UNIVERSITY AND VIDEO GAMING HOUSE ALLIANCE
Ubisoft also partnered with university researchers in Montreal who have created a curriculum-guide website to accompany teachers who would like to incorporate the video games and content into their lesson plans.
It’s the first time they’ve all collaborated, and the educators are now working to make all three Discovery Tour subject matter more classroom-friendly, with the video on Ancient Greece, already launched.
“I'm also a gamer myself, and I've played the Assassin's Creed series since the very first one,” said Adam Dube, an associate professor and the Associate Dean of Academic Programs in the Faculty of Education at McGill University.
Dube’s research revolves around educational games, and he said he joined Ubisoft’s project because he could see “they were taking the educational approach to this quite seriously.”
He could also see the history videos’ relevance because “teachers were using them already as learning tools,” he said, “but teachers aren't necessarily sure how to fit a game into their teaching.”
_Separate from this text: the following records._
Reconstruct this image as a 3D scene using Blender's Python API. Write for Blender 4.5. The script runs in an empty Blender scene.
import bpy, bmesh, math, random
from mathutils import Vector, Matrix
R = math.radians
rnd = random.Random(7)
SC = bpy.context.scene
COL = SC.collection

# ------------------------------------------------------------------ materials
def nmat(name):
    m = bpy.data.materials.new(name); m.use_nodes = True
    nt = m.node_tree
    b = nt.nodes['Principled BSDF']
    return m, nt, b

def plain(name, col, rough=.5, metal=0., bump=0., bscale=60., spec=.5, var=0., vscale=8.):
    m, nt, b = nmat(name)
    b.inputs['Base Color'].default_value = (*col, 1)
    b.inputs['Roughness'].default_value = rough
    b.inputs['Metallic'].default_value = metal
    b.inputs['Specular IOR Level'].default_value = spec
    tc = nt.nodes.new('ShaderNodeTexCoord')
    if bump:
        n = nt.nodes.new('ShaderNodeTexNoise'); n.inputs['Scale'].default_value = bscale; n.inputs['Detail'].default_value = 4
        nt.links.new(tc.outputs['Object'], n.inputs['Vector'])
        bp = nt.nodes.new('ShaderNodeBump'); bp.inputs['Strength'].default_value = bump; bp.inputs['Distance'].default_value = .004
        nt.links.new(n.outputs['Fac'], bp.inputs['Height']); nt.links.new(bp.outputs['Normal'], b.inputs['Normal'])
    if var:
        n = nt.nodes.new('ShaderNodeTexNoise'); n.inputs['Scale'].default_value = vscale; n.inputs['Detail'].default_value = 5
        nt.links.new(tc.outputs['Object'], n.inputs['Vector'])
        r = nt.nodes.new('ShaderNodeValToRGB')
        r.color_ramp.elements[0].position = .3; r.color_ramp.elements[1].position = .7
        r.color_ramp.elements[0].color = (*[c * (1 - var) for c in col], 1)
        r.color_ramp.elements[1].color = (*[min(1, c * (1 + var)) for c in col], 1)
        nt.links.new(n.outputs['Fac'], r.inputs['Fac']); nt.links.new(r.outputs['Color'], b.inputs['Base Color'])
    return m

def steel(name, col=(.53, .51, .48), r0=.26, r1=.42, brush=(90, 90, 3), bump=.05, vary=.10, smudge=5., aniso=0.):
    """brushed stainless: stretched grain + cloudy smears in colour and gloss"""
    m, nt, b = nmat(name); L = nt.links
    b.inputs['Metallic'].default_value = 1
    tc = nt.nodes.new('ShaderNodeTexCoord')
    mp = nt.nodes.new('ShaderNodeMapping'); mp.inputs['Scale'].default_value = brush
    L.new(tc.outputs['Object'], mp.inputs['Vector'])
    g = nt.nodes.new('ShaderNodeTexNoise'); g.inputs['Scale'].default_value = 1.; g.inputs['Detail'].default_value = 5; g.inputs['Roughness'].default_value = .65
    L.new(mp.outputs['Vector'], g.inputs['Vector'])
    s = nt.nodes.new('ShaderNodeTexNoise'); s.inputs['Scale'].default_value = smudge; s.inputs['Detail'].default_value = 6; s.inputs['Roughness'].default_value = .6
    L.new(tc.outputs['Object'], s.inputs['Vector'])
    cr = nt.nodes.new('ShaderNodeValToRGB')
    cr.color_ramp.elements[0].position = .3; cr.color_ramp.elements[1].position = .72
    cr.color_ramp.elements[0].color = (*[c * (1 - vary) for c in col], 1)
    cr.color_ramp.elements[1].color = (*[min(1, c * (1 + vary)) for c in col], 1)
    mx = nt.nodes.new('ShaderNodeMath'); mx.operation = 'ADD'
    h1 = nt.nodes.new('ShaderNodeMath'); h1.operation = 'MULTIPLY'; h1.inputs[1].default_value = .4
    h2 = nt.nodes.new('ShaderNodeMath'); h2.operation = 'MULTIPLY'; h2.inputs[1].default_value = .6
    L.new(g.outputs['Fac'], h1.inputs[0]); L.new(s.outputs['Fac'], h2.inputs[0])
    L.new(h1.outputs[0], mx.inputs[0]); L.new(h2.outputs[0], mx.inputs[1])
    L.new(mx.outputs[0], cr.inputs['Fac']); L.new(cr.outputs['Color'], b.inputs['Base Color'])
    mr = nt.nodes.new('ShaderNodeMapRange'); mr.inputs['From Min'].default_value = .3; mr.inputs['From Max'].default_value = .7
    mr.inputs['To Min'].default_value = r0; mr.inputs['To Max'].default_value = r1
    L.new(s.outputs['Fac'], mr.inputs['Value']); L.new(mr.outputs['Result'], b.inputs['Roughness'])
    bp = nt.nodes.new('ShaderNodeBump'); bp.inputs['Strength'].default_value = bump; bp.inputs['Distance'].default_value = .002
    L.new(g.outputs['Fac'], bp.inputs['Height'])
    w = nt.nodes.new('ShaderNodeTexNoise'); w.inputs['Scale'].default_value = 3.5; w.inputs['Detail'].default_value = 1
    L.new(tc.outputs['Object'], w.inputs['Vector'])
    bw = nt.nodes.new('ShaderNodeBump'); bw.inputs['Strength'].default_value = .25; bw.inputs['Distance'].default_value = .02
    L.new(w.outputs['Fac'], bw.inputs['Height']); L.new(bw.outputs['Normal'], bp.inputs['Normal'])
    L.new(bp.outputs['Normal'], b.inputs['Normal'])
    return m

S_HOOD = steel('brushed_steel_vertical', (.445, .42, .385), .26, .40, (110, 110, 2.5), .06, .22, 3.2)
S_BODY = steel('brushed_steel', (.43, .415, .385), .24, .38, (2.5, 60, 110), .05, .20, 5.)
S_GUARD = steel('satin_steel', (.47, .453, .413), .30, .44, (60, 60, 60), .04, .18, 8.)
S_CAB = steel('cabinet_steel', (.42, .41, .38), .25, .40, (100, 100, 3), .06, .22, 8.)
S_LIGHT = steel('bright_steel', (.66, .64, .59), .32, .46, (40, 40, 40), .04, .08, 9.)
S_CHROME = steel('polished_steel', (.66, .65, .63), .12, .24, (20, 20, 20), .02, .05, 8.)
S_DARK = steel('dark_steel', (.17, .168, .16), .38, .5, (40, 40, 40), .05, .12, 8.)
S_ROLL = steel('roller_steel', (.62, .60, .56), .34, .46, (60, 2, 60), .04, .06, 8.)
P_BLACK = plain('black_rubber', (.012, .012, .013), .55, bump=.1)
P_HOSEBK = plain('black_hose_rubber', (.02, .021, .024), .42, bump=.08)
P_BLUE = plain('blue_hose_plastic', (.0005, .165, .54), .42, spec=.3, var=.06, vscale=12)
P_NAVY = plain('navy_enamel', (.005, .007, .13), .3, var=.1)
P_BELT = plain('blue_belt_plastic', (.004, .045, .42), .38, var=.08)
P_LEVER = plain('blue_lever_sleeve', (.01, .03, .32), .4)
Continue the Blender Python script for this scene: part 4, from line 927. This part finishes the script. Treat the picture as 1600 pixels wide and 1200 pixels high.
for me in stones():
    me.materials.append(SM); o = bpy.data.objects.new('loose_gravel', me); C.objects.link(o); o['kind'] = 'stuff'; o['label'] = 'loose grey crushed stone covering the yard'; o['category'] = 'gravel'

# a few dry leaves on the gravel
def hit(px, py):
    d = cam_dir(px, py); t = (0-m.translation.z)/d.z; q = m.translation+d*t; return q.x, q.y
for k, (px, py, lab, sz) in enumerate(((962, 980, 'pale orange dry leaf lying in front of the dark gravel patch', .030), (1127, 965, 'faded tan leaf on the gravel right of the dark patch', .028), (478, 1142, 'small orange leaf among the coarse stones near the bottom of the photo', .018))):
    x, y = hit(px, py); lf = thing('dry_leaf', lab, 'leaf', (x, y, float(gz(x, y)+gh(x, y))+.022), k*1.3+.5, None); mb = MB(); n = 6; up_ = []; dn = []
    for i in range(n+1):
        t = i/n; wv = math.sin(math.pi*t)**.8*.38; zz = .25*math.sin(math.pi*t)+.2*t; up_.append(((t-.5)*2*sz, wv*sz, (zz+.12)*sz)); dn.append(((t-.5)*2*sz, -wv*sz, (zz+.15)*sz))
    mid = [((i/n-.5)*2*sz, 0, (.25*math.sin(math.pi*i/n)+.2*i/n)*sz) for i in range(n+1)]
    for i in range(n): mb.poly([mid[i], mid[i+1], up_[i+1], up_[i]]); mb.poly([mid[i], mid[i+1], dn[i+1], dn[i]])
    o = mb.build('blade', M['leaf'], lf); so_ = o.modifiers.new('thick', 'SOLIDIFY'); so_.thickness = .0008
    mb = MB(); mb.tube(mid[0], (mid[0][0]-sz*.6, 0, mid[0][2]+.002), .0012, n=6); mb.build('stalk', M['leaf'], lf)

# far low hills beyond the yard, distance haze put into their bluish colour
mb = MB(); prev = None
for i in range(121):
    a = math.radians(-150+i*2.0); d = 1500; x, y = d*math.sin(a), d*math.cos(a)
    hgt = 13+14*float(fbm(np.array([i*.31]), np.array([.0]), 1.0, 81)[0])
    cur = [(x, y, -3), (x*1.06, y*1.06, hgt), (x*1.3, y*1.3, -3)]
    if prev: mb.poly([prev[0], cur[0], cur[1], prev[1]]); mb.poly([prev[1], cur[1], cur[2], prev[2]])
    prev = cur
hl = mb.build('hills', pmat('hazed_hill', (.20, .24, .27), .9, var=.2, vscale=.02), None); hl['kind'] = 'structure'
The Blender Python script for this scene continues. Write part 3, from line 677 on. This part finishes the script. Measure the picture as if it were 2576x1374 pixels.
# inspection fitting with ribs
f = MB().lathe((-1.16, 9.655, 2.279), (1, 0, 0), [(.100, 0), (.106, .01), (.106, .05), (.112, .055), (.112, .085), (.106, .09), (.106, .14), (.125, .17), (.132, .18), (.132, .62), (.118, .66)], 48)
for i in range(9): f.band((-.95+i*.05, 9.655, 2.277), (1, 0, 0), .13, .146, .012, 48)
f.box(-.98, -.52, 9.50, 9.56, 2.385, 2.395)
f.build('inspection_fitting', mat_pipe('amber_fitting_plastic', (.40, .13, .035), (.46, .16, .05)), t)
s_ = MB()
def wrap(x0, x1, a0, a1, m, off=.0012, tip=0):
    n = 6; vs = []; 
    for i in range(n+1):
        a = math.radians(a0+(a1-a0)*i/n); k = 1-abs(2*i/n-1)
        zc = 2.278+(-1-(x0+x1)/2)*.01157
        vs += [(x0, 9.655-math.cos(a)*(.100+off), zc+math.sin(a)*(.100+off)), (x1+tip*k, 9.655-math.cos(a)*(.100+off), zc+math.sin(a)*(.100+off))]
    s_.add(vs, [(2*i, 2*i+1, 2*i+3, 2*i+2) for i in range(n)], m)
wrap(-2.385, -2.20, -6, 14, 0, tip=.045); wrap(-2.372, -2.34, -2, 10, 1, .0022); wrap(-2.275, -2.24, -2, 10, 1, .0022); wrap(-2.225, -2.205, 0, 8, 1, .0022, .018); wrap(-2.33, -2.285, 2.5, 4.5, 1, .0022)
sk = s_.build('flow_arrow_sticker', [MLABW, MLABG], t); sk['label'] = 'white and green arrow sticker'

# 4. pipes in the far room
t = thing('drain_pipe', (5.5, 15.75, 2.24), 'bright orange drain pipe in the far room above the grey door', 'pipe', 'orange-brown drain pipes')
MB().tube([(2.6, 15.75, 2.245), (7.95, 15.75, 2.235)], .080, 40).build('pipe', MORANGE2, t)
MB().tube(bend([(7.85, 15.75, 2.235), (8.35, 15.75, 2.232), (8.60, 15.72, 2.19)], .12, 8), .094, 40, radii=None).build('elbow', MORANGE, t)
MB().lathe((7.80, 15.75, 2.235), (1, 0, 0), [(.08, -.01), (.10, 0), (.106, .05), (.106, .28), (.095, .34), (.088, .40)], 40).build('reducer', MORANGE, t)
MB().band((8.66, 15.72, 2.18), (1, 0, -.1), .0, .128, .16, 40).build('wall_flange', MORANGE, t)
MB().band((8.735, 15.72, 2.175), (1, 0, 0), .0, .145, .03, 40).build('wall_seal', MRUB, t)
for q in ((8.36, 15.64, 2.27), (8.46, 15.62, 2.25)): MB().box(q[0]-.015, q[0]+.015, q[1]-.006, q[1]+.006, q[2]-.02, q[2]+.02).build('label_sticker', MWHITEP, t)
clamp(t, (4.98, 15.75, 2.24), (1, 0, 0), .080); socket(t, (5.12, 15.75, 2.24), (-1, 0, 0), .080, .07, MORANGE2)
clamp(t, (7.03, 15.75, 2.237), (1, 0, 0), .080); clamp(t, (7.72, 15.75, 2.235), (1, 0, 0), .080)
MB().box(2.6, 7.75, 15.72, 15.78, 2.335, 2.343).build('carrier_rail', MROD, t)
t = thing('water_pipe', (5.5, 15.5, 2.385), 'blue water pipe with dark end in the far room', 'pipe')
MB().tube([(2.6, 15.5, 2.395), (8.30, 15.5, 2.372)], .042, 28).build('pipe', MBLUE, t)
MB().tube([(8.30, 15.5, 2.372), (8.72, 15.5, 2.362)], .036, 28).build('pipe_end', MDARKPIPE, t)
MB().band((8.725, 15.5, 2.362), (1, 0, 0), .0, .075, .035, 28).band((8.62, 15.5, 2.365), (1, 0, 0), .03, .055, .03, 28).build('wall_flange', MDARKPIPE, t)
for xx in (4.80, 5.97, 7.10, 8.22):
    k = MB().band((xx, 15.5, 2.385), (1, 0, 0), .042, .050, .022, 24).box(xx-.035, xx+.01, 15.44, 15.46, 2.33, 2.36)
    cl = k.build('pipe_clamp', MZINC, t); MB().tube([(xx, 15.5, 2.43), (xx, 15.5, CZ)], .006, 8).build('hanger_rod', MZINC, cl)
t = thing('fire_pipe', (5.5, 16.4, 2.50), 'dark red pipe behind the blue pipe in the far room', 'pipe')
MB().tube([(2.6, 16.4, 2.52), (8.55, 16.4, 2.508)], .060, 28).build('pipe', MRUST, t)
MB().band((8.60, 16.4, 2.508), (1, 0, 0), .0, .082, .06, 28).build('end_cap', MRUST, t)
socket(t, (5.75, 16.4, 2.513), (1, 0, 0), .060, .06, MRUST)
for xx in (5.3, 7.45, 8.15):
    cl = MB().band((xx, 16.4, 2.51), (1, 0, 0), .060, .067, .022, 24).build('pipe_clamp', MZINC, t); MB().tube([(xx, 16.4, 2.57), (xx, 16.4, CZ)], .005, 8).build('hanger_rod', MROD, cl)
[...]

So he and his graduate students -- whom he credits with doing all the heavy lifting, created a free online guide that provides ideas and suggestions about how to use the activities in the games and “translate [them] into learning outcomes.”
“These types of experiences give us a sense of immersion in the world,” said Dube.
He said there’s a place for these types of interactive games and videos in classrooms for older students as well - even for adults.
“There tends to be less play-based learning, as we move up in the grades. We get all serious and we abandon useful tools to some extent in the name of preparing people for that really hard work,” said Dube.